Set problem: Reproduce the material word for word; the images stay out.
====== Information shown ======
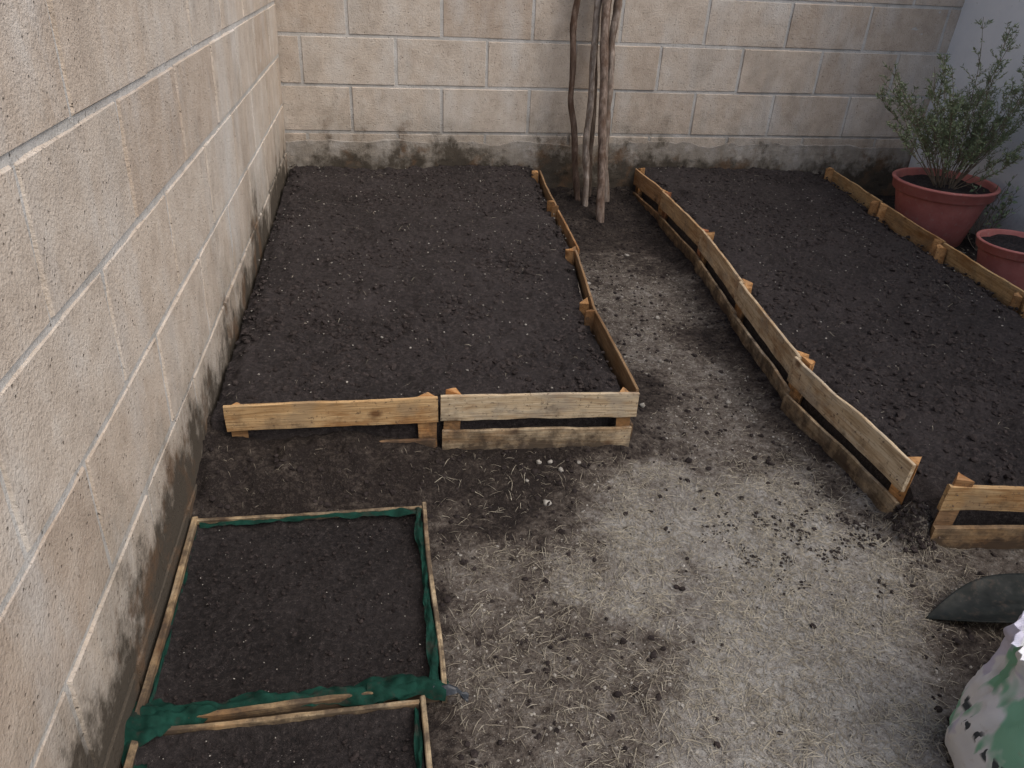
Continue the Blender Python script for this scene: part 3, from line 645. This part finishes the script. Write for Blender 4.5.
sk=empty("soil_sack",(1.118,.555,0)); n=150
prof=[(.95,.0),(1.04,.02),(1.07,.06),(1.06,.11),(1.02,.16),(.97,.19),(.93,.22),(.92,.245),(.94,.264),(.95,.278),(.90,.27),(.86,.24),(.84,.20)]
prof=[(np.interp(t_,range(len(prof)),[q[0] for q in prof]),np.interp(t_,range(len(prof)),[q[1] for q in prof])) for t_ in np.linspace(0,len(prof)-1,70)]
V=[]
for (rr,z) in prof:
    for i in range(n):
        t_=2*math.pi*i/n; cx=abs(math.cos(t_))**.6*math.copysign(1,math.cos(t_)); sy=abs(math.sin(t_))**.6*math.copysign(1,math.sin(t_))
        am=.25+.75*min(1,z/.25)
        w_=1+am*(.09*(float(vn(math.cos(t_)*.5+3,math.sin(t_)*.5+z*1.2,.09,3))-.5)+.16*(float(vn(math.cos(t_)*.5+5,math.sin(t_)*.5+z*.6,.04,6))-.5)*am+.06*(float(vn(math.cos(t_)*.5,math.sin(t_)*.5+z,.02,8))-.5))
        V.append((.235*rr*w_*cx,.155*rr*w_*sy,z+(.040*(float(vn(math.cos(t_)*.5,math.sin(t_)*.5,.08,11))-.5)+.03*(float(vn(math.cos(t_)*.5,math.sin(t_)*.5,.03,12))-.5))*ss(.13,.25,z)))
Fc=[(k*n+i,k*n+(i+1)%n,(k+1)*n+(i+1)%n,(k+1)*n+i) for k in range(len(prof)-1) for i in range(n)]
mkmesh("sack_cloth",V,Fc,MSK,True,sk)
V=[(0,0,.215)];Fc=[]
for k in range(1,15):
    for i in range(60):
        t_=2*math.pi*i/60; rr=k/14*.92; xx=.215*rr*math.cos(t_);yy=.140*rr*math.sin(t_); V.append((xx,yy,.205-.02*rr+.02*float(fbm(xx,yy,.04,7))))
for i in range(60): Fc.append((0,1+i,1+(i+1)%60))
for k in range(13):
    for i in range(60): Fc.append((1+k*60+i,1+(k+1)*60+i,1+(k+1)*60+(i+1)%60,1+k*60+(i+1)%60))
mkmesh("sack_soil",V,Fc,MS,True,sk)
======
Problem solution:
Continue the Blender Python script for this scene: part 3, from line 645. This part finishes the script. Write for Blender 4.5.
sk=empty("soil_sack",(1.118,.555,0)); n=150
prof=[(.95,.0),(1.04,.02),(1.07,.06),(1.06,.11),(1.02,.16),(.97,.19),(.93,.22),(.92,.245),(.94,.264),(.95,.278),(.90,.27),(.86,.24),(.84,.20)]
prof=[(np.interp(t_,range(len(prof)),[q[0] for q in prof]),np.interp(t_,range(len(prof)),[q[1] for q in prof])) for t_ in np.linspace(0,len(prof)-1,70)]
V=[]
for (rr,z) in prof:
    for i in range(n):
        t_=2*math.pi*i/n; cx=abs(math.cos(t_))**.6*math.copysign(1,math.cos(t_)); sy=abs(math.sin(t_))**.6*math.copysign(1,math.sin(t_))
        am=.25+.75*min(1,z/.25)
        w_=1+am*(.09*(float(vn(math.cos(t_)*.5+3,math.sin(t_)*.5+z*1.2,.09,3))-.5)+.16*(float(vn(math.cos(t_)*.5+5,math.sin(t_)*.5+z*.6,.04,6))-.5)*am+.06*(float(vn(math.cos(t_)*.5,math.sin(t_)*.5+z,.02,8))-.5))
        V.append((.235*rr*w_*cx,.155*rr*w_*sy,z+(.040*(float(vn(math.cos(t_)*.5,math.sin(t_)*.5,.08,11))-.5)+.03*(float(vn(math.cos(t_)*.5,math.sin(t_)*.5,.03,12))-.5))*ss(.13,.25,z)))
Fc=[(k*n+i,k*n+(i+1)%n,(k+1)*n+(i+1)%n,(k+1)*n+i) for k in range(len(prof)-1) for i in range(n)]
mkmesh("sack_cloth",V,Fc,MSK,True,sk)
V=[(0,0,.215)];Fc=[]
for k in range(1,15):
    for i in range(60):
        t_=2*math.pi*i/60; rr=k/14*.92; xx=.215*rr*math.cos(t_);yy=.140*rr*math.sin(t_); V.append((xx,yy,.205-.02*rr+.02*float(fbm(xx,yy,.04,7))))
for i in range(60): Fc.append((0,1+i,1+(i+1)%60))
for k in range(13):
    for i in range(60): Fc.append((1+k*60+i,1+(k+1)*60+i,1+(k+1)*60+(i+1)%60,1+k*60+(i+1)%60))
mkmesh("sack_soil",V,Fc,MS,True,sk)